The general fund budget in the Scott County school district is about $560,000 lower now than it was in 2008-09 as a result of state funding cuts. The cumulative effect of reduced state funding over the past three years totals nearly $1.7 million.

On the positive side, the governor’s plan would fund kindergarten students as full-time rather than half-time, as is currently done. That would appear to be a bonus for school districts.

But this is where the simple becomes complicated.

Under the current plan, the Scott County district receives $7,518,178 in state and local funding. Under the governor’s plan the district will receive $7,518,178 in state and local funding. How can that be with the increase in funding for kindergarten students?

Scott County has 86 kindergarten students which, at $1,890 per student, amounts to $162,590 (that represents half the basic state aid without any weighting factors). If these same kindergarten students are to be figured as full-time students at $4,492 each, that should increase state funding by $223,722.

Yet, under the governor’s proposal, there is no increase in funding. So what is the benefit to the district if kindergarten students are calculated as full-time students in terms of school funding? Apparently none.

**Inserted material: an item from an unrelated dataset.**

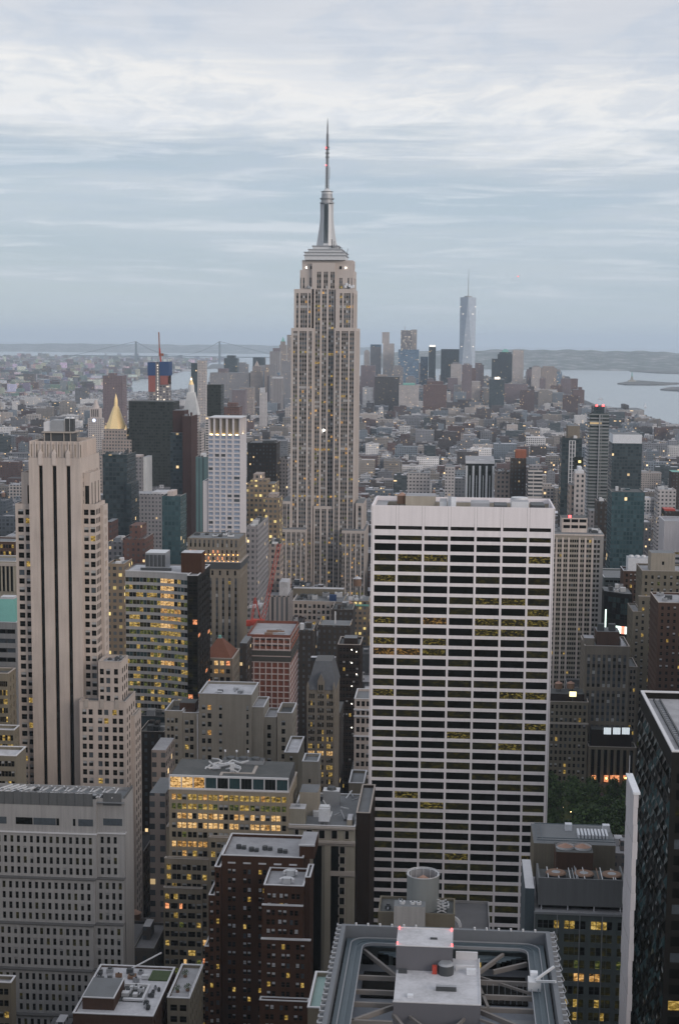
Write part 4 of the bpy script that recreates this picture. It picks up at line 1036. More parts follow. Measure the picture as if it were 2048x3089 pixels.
# ================================================================== curved glass office, lit yellow
wallmat('spandrel_pale', (.36, .35, .35), .08)
def curved():
    Y = 700.0
    x0, zt = W(379, 1722, Y+6); x1 = wx(566, 1722, Y); xs = wx(597, 1735, Y-1); xw = wx(632, 1722, Y)
    b = Bld('curved_office', 'glass office block with a gently curved front, its floors glowing yellow and green', 'office block', (x0+x1)/2, Y+15, 'spandrel_grey', 'coping', 'roof_light', None, None, 101)
    seg = 9; pts = []
    for i in range(seg+1):
        t = i/seg; pts.append((x0+(x1-x0)*t, Y+6-6.5*t**2.2))
    fh = 3.62; nfl = int((zt-12)/fh)
    rows = [(zt-3.0-fh*i-2.15, zt-3.0-fh*i) for i in range(nfl)]
    for i in range(seg):
        (ax, ay), (bx_, by) = pts[i], pts[i+1]; L = math.hypot(bx_-ax, by-ay)
        def vf(ri, ci, nr, nc, i=i):
            k = nr-1-ri; t = VR.random()
            if i in (5, 6) and k in (0, 1, 2, 3, 6, 11): return 'lb' if t < .7 else 'lw'
            if i in (5, 6, 7) and k in (5, 4, 7): return 'lw' if t < .5 else 'ly'
            if k in (2, 6) and t < .55: return 'ly'
            if t < .2: return 'ly'
            if t < .42: return 'lg'
            if t < .62: return 'ld'
            if t < .82: return 't0'
            return 'd'
        m_ = (L-.3)/2
        b.facade(ax, ay, (bx_-ax)/L, (by-ay)/L, L, 0, zt, [(.03, L/2-.02), (L/2+.02, L-.03)], rows, .25, varf=vf, wall='spandrel_pale')
    bk = Y+30
    b.facade(x0, bk, 0, -1, bk-(Y+6), 0, zt, [(1, 12), (13, 22)], rows, .3, weights={'d': .5, 'ly': .3, 't0': .2})
    b.facade(x1, bk, -1, 0, x1-x0, 0, zt, [], [])
    b.rf.poly([(px_, py_, zt-.6) for px_, py_ in pts]+[(x1, bk, zt-.6), (x0, bk, zt-.6)], 'roof_white')
    for i in range(seg):
        (ax, ay), (bx_, by) = pts[i], pts[i+1]; b.tr.beam((ax, ay+.1, zt+.1), (bx_, by+.1, zt+.1), .5, .5, 'coping')
    b.facade(x1, Y-.5, 0, 1, 1, 0, 1, [], [])
    m = MB(); a, c = wx(447, 1672, Y+20), wx(507, 1672, Y+20); m.box(a, c, Y+14, Y+26, zt-.6, wz(1668, Y+14, 480), 'metal', top='metal_light'); m.box(a-2, c+3, Y+12, Y+14, zt-.55, zt+.8, 'metal_dark', top='metal'); 
    for j in range(5): m.box(a+(c-a)*j/5+.2, a+(c-a)*(j+1)/5-.2, Y+13.8, Y+13.98, zt+1.2, wz(1672, Y+14, 480)-.3, 'metal_dark')
    b.part('roof_plant', m)
    b.finish()
    # black glass slab against its right end
    c = Bld('black_slab_tower', 'plain black slab tower attached to the right end of the glowing curved office', 'office tower', (x1+xs)/2, Y+20, 'black_slab', 'coping', 'roof_light', {'d': .8, 'lo': .06, 'ld': .14}, None, 102)
    dep = Y*((1378-597)/(1378-634)-1)
    zt2 = wz(1737, Y-1, 590)
    c.tier(x1+.1, xs, Y-1, Y+dep, 0, zt2, dict(cols=lambda w: [(.3, w/2-.1), (w/2+.1, w-.3)], rows=floors(3.62, 2.3, 3), rec=.1), dict(cols=auto(7, 5.8, .4), rows=floors(3.62, 1.6, 3), rec=.08, weights={'d': .97, 'lo': .03}), .4)
    m = MB(); a, e = wx(549, 1664, Y+10), wx(611, 1664, Y+10); m.box(a, e, Y+8, Y+18, zt2-.4, wz(1668, Y+8, 580), 'red_brick', top='roof_white'); c.part('lift_house', m)
    c.finish(); foot(x0, xs, Y-2, Y+dep)
curved()

# ================================================================== striped tower with the orange lit storeys under its crown
def striped_crown():
    Y = 850.0
    ss = lambda lit, w_='glass_black': (lambda mb, w, h, r: strip_floor(mb, w, h, r, 3.6, lit, 1, w_, 'screen_grey'))
    x0, zt = W(566, 1622, Y+3); x1 = wx(722, 1622, Y+3)
    b = Bld('pillared_tower', 'dark stone tower of tall thin pilasters, two orange lit storeys glowing below its crown', 'office tower', (x0+x1)/2, Y+15, 'gothic_stone', 'coping_tan', 'roof_grey', {'d': .9, 'b1': .1}, None, 111)
    z1, z2, z3 = wz(1657, Y, 700), wz(1697, Y, 700), wz(1712, Y, 700)
    dep = 32
    def ring(a, c, yf, yb, za, zb, n1, n2, wdt, **k):
        b.facade(a, yf, 1, 0, c-a, za, zb, even(n1, wdt, .6)(c-a), [(za+.6, zb-1.0)], **k)
        b.facade(c, yf, 0, 1, yb-yf, za, zb, even(n2, wdt, .8)(yb-yf), [(za+.6, zb-1.0)], **k); b.facade(a, yb, 0, -1, yb-yf, za, zb, even(n2, wdt, .8)(yb-yf), [(za+.6, zb-1.0)], **k); b.facade(c, yb, -1, 0, c-a, za, zb, [], [])
    ring(x0, x1, Y+3, Y+30, z1, zt, 11, 10, 1.05, rec=.5, strip=ss(.0))
    b.rf.poly([(x0, Y+3, zt-.4), (x1, Y+3, zt-.4), (x1, Y+30, zt-.4), (x0, Y+30, zt-.4)], 'roof_grey')
    wallmat('lit_stone', (.3, .2, .15))
    a2, c2 = x0-.2, x1+.2
    def orow(za, zb):
        b.facade(a2, Y+2.6, 1, 0, c2-a2, za, zb, even(11, .95, .6)(c2-a2), [(za+1.0, zb-1.0)], weights={'d': .75, 'lo': .25}, wall='lit_orange' if False else None)
        b.facade(c2, Y+2.6, 0, 1, 28, za, zb, even(10, .95, .8)(28), [(za+1.0, zb-1.0)], weights={'d': 1}); b.facade(a2, Y+30.6, 0, -1, 28, za, zb, even(10, .95, .8)(28), [(za+1.0, zb-1.0)], weights={'d': 1}); b.facade(c2, Y+30.6, -1, 0, c2-a2, za, zb, [], [])
    zm = (z1+z2)/2
    orow(zm, z1-.02); orow(z2, zm-.02)
    b.rf.poly([(a2, Y+2.6, z1-.01), (c2, Y+2.6, z1-.01), (c2, Y+30.6, z1-.01), (a2, Y+30.6, z1-.01)], 'roof_grey')
    # uplights wash the two storeys: lamps stand on the ledges
    for zz_ in (z2+.1, zm+.1):
        for i in range(11):
            u = a2+.6+(c2-a2-1.2)*(i+.5)/11+1.0
            if i < 3: continue
            m = MB(); m.box(u-.25, u+.25, Y+1.9, Y+2.3, zz_, zz_+.3, 'lamp_orange', bottom=True); b.part('uplight', m)
    a3, c3 = wx(604, 1705, Y), wx(724, 1705, Y)
    m = MB(); m.box(a3-.4, c3+.4, Y-.4, Y+31, z3-.9, z2-.05, 'metal_dark', bottom=True); m.box(a3-.7, c3+.7, Y-.7, Y+31.2, z2-.04, z2+.3, 'coping_tan', bottom=True); b.part('terrace', m)
    ring(a3, c3, Y, Y+dep, z3-5.2, z3-.92, 5, 9, 1.2, rec=.5)
    ring(a3, c3, Y, Y+dep, 0, z3-5.22, 6, 10, 1.3, rec=.6, strip=ss(.03))
    foot(x0, c3, Y, Y+dep); b.clutter(x0+1, x1-2, Y+5, Y+28, zt-.4, 8, 1.5, 4, 1.6); b.finish()
striped_crown()

# ================================================================== white tower with grey-blue windows and lit crown
def white_tower():
    Y = 950.0
    def vf(ri, ci, nr, nc): return None
    x0, z = W(629, 1312, Y); x1 = wx(725, 1312, Y); dep = 950*((1378-725)/(1378-744)-1); zt = wz(1262, Y, 680)
    b = Bld('white_tower', 'white residential tower with rows of pale blue windows and gold light inside its open crown', 'apartment tower', (x0+x1)/2, Y+dep/2, 'white_stone', 'coping', 'roof_light', {'p0': .9, 'g': .1}, 'blind_white', 121)
    w = x1-x0
    cols = lambda wd: [(wd*(.0+.197*i)+.35*0+.12, wd*(.0+.197*i)+wd*.135+.12) for i in range(4)]+[(wd*.80, wd*.985)]
    b.facade(x0, Y, 1, 0, w, 0, z, cols(w), floors(2.86, 1.85, .5, 0)(0, z), .5)
    b.facade(x1, Y, 0, 1, dep, 0, z, [], []); b.facade(x0, Y+dep, 0, -1, dep, 0, z, [], []); b.facade(x1, Y+dep, -1, 0, w, 0, z, [], [])
    for zz_ in [r_[0] for r_ in floors(2.86, 1.85, .5, 0)(0, z)][-40:]:
        s = MB()
        for a, c in cols(w): s.box(x0+a, x0+c, Y-.1, Y+.1, zz_-.22, zz_-.01, 'metal_dark', bottom=True)
        b.part('sill', s)
    b.rf.poly([(x0, Y, z), (x1, Y, z), (x1, Y+dep, z), (x0, Y+dep, z)], 'roof_grey')
    cr = MB()
    for a, c in ((0, .03), (.155, .215), (.355, .415), (.55, .61), (.75, .81), (.97, 1.0)): cr.loft((x0+w*a, x0+w*c, Y, Y+1.4), (x0+w*a, x0+w*c, Y+.2, Y+1.2), z, zt, 'white_stone')
    for v in (0.0, .3, .6, .93): cr.box(x1-1.2, x1-.02, Y+dep*v+1.45*(v == 0), Y+dep*v+2.4, z, zt-.3, 'white_stone'); cr.box(x0+.02, x0+1.2, Y+dep*v+1.45*(v == 0), Y+dep*v+2.4, z, zt-.3, 'white_stone')
    cr.box(x0-.3, x1+1.2, Y-.6, Y+1.6, zt+.02, zt+.6, 'white_stone', bottom=True); cr.box(x0-.3, x1+.5, Y+1.65, Y+dep, zt+.02, zt+.5, 'metal_light', bottom=True)
    b.part('crown', cr)
    sc_ = MB(); sc_.box(x0+.5, x1-.8, Y+1.5, Y+1.7, z+.02, zt, 'gothic_stone'); sc_.box(x1-1.5, x1-1.25, Y+2, Y+dep-1, z+.02, zt-.2, 'limestone_light'); b.part('crown_screen', sc_)
    for i, t in enumerate((.09, .28, .48, .68, .89)):
        m = MB(); u = x0+w*t; m.box(u-.8, u+.8, Y+.35, Y+.8, z+.1, z+.5, 'lamp_warm', bottom=True); b.part('crown_lamp', m)
    for i in range(3):
        m = MB(); v = Y+3.5+i*6; m.box(x1-1.2, x1-.5, v-.5, v+.5, z+.1, z+.5, 'lamp_warm', bottom=True); b.part('crown_lamp', m)
    a, zc = W(613, 1452, Y+1); b.tier(a, x0-.05, Y+1, Y+dep-2, 0, zc, None, None, .5)
    foot(a, x1, Y, Y+dep); b.finish()
flat('lamp_warm', (.8, .6, .3), .5, emis=(1, .72, .32), estr=9)
white_tower()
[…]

And what of the additional funding that school districts - especially those in rural areas and Western Kansas - have counted on to cover additional transportation costs and to educate the growing number of ESL students? What of the funding that has been counted on for at-risk students, which currently account for 53 percent of the students in the Scott County school district, 43 percent in Dighton and 59 percent in Leoti?

This money will disappear under the governor’s plan.

What hasn’t disappeared is the need to educate these students, transport them to attendance centers, provide ESL instruction and meet the needs of at-risk students so they have every opportunity at a quality education.

The governor may not feel that sense of obligation. There’s a good chance that he may have similar support among a majority of Republican legislators. But school officials feel differently.

Many school officials are referring to the governor’s proposal as little more than “smoke and mirrors.” They are concerned about the failure to provide funding for bilingual and at-risk students and the added burden this will create for local districts.

Scott County Supt. Bill Wilson says the proposal provides a “very narrow description of the basic education that our students are entitled to. It says you get to come to school and the doors are open. Beyond that, we don’t promise you anything.” The governor’s proposal ignores the fact that “it costs more to educate students with these challenges.”

Don’t tell that to the governor or to legislators whose primary focus is to reduce the cost of education by any means necessary.

The best thing that can be said of the school finance plan for Scott County and 103 other Kansas school districts is that at least they won’t receive less money under the governor’s proposal. But even those districts receiving more money shouldn’t be deceived. In most instances it will be a one-time windfall.

And, as Wichita County Supt. Keith Higgins noted, the $144,565 in added money they would receive only begins to compensate for what the state has failed to provide over the past three years.

The biggest concern for anyone paying attention is that this finance plan would freeze state funding for education forever while the cost of utilities, transportation, salaries, insurance, food service, etc., continue to climb. That means if school districts want to maintain their current level of services - if they want to keep their doors open - then more and more burden will fall upon local taxpayers through higher property taxes.

And this, says the Brownback Administration, should prevent further intervention by the courts.

It remains to be seen how much traction the governor’s proposal will find in a legislature dominated by ultra-conservative thinking. It’s worrisome that the governor and a majority of legislators may share the mindset that we’ve reached our limit on funding education.

At least the governor has proposed a finance plan that’s simple. Delusional, yes. But simple.